_Objective_
From the listing below, copy only the lines from the line that contains "Keep writing the" to the line that contains "struct(MB().prism([(YC - a, b)", counting those two lines as part of the copy.

━━━━━━

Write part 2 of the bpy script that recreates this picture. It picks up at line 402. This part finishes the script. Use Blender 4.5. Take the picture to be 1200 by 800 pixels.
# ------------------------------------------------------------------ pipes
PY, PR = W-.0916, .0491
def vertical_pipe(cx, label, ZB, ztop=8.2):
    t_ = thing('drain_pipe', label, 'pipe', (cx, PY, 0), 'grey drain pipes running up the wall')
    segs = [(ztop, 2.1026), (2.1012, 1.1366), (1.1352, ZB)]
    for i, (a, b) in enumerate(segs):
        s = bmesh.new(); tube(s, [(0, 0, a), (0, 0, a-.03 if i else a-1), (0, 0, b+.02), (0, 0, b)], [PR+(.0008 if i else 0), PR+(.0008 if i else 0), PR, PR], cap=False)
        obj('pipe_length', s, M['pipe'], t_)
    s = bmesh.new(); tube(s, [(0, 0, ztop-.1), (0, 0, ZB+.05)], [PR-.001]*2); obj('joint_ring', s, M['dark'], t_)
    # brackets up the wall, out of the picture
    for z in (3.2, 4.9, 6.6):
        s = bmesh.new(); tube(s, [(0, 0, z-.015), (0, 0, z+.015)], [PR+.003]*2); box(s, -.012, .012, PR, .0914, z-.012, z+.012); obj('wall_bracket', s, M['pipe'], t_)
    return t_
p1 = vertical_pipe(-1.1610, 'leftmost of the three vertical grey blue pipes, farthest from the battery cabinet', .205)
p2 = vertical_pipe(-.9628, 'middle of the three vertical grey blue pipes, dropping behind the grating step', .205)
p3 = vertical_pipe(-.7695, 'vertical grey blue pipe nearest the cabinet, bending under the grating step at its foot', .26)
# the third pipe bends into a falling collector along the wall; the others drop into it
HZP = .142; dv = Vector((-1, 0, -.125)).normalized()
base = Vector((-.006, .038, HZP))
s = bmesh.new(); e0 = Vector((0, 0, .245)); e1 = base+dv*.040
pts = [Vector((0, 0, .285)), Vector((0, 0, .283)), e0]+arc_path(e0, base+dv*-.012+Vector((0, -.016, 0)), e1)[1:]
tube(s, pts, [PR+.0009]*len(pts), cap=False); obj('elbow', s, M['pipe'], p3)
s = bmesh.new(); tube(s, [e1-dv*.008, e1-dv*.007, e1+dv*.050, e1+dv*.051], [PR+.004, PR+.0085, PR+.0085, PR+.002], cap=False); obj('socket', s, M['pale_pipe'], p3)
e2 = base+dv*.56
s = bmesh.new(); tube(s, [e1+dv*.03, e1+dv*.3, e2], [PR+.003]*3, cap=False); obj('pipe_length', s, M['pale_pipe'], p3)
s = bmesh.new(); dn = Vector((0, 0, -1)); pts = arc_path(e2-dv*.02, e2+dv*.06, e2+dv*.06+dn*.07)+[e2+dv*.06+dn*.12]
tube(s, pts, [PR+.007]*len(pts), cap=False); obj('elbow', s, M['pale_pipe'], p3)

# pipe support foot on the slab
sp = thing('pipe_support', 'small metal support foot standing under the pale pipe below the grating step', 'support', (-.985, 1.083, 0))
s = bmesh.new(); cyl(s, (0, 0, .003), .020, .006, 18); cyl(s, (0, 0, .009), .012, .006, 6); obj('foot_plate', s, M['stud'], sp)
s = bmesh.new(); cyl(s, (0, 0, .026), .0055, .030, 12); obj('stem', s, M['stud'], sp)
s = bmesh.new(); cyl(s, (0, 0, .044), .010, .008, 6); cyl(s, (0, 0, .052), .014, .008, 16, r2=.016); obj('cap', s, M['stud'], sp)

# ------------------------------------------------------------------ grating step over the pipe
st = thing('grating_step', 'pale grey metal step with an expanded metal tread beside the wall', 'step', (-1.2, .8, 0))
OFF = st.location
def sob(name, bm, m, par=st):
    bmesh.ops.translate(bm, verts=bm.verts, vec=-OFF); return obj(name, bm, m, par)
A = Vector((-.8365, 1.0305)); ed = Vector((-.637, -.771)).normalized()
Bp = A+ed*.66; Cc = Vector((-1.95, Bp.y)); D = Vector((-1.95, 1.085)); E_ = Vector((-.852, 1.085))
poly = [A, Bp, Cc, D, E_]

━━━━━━

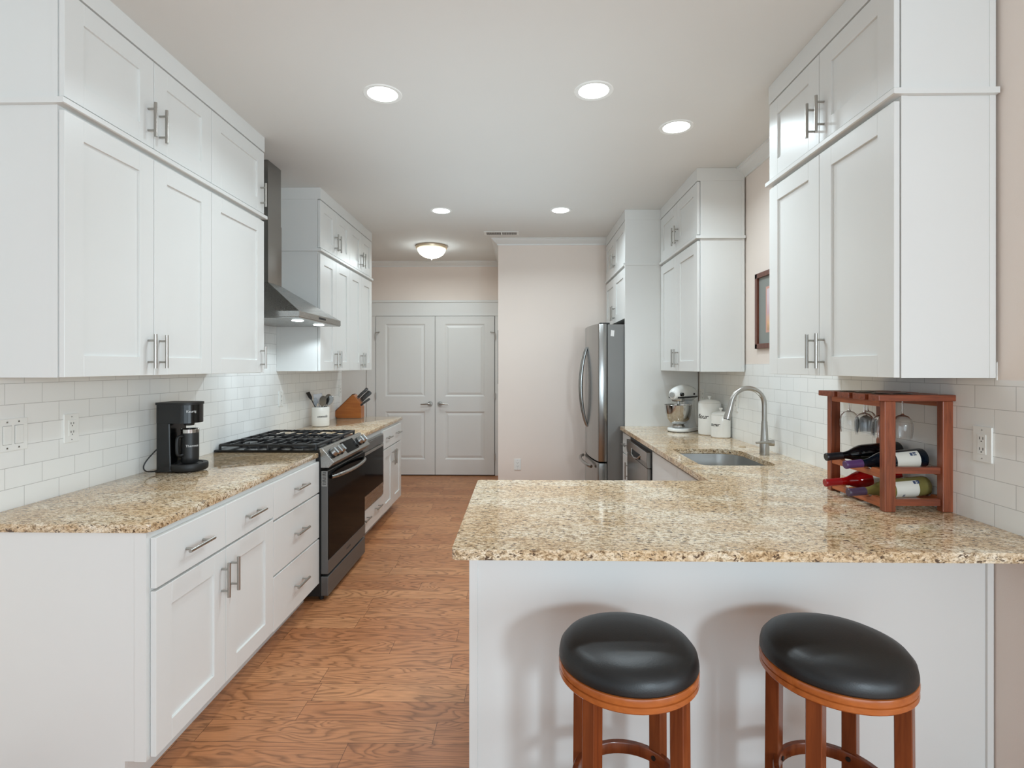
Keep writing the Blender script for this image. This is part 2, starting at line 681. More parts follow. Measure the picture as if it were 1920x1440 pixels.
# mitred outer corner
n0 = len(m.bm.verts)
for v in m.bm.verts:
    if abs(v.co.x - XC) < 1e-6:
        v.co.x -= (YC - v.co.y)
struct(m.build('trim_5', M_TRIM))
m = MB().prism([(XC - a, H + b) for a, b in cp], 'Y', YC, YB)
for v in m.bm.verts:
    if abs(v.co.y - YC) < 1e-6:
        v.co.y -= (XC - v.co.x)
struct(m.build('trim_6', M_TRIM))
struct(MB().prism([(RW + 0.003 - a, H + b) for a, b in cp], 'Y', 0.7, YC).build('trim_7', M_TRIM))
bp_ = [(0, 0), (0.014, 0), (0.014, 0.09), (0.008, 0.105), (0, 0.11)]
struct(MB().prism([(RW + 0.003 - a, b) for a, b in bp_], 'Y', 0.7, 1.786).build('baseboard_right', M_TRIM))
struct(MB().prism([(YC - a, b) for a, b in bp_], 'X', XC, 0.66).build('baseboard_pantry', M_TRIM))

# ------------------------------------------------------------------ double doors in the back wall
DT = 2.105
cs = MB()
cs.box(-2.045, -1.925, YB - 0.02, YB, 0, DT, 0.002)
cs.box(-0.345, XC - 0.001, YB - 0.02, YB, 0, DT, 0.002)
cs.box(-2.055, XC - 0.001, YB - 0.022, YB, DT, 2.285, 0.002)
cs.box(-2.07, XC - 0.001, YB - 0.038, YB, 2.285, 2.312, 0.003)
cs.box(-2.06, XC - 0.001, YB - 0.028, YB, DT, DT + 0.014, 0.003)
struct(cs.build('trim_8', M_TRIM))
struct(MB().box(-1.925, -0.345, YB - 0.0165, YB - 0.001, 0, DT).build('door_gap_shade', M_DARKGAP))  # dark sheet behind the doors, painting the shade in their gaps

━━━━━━

_Result for this exercise_
Keep writing the Blender script for this image. This is part 2, starting at line 681. More parts follow. Measure the picture as if it were 1920x1440 pixels.
# mitred outer corner
n0 = len(m.bm.verts)
for v in m.bm.verts:
    if abs(v.co.x - XC) < 1e-6:
        v.co.x -= (YC - v.co.y)
struct(m.build('trim_5', M_TRIM))
m = MB().prism([(XC - a, H + b) for a, b in cp], 'Y', YC, YB)
for v in m.bm.verts:
    if abs(v.co.y - YC) < 1e-6:
        v.co.y -= (XC - v.co.x)
struct(m.build('trim_6', M_TRIM))
struct(MB().prism([(RW + 0.003 - a, H + b) for a, b in cp], 'Y', 0.7, YC).build('trim_7', M_TRIM))
bp_ = [(0, 0), (0.014, 0), (0.014, 0.09), (0.008, 0.105), (0, 0.11)]
struct(MB().prism([(RW + 0.003 - a, b) for a, b in bp_], 'Y', 0.7, 1.786).build('baseboard_right', M_TRIM))
struct(MB().prism([(YC - a, b) for a, b in bp_], 'X', XC, 0.66).build('baseboard_pantry', M_TRIM))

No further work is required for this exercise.